Photo Gallery: Spencer Finch’s Soulful, High-Tech Cloud Art

It would be safe to assume that Spencer Finch is the only artist who can lay claim to having beamed his brainwaves at Rigel, the star at the foot of the constellation Orion. But what makes the Brooklyn-based artist truly noteworthy is that he is at least as interested in technology – from electromagnetic waves to colorimeters, solar panels to fluorescent lights – as he is in using these tools to create art that makes his audiences feel. Indeed, some of the strongest works in My Business, With the Cloud, the artist’s solo show at Washington D.C.’s Corcoran Gallery of Art (up through January 23), do exactly that – and in such a way that blends intelligence, playfulness, and wit with an intense observation of the natural world.
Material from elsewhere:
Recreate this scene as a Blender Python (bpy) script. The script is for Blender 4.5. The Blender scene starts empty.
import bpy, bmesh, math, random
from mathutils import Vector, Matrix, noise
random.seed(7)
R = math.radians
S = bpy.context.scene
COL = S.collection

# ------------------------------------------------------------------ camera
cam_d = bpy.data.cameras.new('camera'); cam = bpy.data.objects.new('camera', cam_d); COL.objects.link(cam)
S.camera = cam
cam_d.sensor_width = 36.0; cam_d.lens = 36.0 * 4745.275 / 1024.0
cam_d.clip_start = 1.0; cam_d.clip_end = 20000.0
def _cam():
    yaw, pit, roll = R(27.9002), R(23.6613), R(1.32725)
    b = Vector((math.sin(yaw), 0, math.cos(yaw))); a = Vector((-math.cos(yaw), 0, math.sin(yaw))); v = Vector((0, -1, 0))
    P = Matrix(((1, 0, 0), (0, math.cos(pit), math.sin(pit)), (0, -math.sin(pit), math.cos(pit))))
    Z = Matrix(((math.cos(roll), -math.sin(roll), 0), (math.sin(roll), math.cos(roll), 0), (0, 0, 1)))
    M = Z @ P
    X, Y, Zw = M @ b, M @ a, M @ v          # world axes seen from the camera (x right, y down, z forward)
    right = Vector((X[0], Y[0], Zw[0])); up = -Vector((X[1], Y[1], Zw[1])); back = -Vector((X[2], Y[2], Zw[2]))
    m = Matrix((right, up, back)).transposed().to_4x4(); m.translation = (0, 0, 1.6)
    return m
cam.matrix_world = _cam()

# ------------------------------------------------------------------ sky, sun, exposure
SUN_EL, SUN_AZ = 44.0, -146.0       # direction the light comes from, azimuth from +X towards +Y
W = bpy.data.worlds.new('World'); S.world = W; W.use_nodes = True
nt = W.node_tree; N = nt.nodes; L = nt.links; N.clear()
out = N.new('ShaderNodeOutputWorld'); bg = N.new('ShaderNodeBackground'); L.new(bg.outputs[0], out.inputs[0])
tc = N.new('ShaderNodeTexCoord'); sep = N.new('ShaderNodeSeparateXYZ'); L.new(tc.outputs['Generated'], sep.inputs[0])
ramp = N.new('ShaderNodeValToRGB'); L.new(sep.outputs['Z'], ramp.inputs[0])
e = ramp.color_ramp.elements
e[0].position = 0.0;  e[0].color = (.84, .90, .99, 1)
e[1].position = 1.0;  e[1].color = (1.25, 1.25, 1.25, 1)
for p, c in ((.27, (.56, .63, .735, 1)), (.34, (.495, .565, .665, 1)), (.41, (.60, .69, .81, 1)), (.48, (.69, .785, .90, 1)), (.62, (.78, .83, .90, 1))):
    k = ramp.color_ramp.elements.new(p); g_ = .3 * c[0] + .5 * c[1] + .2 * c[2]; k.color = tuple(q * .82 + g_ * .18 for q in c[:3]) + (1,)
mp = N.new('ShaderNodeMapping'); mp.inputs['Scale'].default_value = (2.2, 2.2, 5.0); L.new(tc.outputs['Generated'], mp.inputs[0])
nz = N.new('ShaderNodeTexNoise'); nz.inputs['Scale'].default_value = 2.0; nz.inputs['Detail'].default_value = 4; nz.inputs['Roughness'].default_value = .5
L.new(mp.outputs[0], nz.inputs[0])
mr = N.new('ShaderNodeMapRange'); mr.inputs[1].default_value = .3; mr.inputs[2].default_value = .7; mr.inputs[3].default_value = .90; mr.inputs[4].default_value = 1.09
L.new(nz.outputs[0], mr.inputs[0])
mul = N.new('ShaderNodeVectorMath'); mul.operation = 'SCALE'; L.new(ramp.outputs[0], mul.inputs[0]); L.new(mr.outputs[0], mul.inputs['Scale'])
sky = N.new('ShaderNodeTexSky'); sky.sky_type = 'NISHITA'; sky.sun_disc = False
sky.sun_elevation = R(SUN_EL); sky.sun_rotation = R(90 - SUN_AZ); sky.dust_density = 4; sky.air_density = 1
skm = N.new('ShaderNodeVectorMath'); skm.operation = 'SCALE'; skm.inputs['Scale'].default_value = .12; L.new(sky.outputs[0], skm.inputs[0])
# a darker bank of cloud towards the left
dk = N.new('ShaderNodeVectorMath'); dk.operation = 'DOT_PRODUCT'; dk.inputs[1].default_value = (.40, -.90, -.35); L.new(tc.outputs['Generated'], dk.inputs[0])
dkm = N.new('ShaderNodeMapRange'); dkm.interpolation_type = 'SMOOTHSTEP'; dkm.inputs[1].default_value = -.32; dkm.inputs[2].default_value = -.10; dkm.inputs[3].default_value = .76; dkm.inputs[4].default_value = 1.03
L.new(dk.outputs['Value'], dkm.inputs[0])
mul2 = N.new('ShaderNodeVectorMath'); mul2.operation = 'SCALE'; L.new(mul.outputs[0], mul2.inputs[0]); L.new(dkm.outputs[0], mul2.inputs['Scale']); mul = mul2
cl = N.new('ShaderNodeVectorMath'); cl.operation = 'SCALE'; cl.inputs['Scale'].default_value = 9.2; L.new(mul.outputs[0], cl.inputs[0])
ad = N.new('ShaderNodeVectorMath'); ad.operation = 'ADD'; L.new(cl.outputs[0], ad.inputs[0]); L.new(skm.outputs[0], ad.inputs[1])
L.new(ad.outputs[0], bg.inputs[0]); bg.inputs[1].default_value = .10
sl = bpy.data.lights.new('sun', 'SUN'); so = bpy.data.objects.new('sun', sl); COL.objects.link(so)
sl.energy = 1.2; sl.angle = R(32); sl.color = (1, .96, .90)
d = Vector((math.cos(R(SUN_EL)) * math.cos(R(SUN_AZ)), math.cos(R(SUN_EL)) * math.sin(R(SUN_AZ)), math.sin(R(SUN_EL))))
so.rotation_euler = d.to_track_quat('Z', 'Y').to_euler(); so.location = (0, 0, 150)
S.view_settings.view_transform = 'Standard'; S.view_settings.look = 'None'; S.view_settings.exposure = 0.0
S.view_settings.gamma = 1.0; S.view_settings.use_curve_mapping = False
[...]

Spencer Finch, Passing Cloud, (394 L Street NW, Washington, D.C., July 7, 2010), 2010, dimensions variable. Fluorescent light fixtures and lamps, filters, monofilament, and clothespins. Courtesy of the artist and Galerie Nordenhake, Berlin. Photo: Denny Henry.

The show’s much-buzzed about highlight, Passing Cloud, is made from blue, purple, and gray crumpled gel, held together in part with wooden clothespins, and suspended in the museum’s atrium. The cloud recreates the light on the corner of D.C.’s Vermont and L Streets, where in the mid-1860s Walt Whitman would catch glimpses of then-President Abraham Lincoln. Although the two never formally met, “We have got so that we exchange bows, and very cordial ones,” Whitman wrote in 1863.

Those fleeting glimpses remained powerful for Whitman, and Passing Cloud effectively captures that feeling of admiration from afar, of those one-sided relationships whose power is derived, in part, from never being consummated.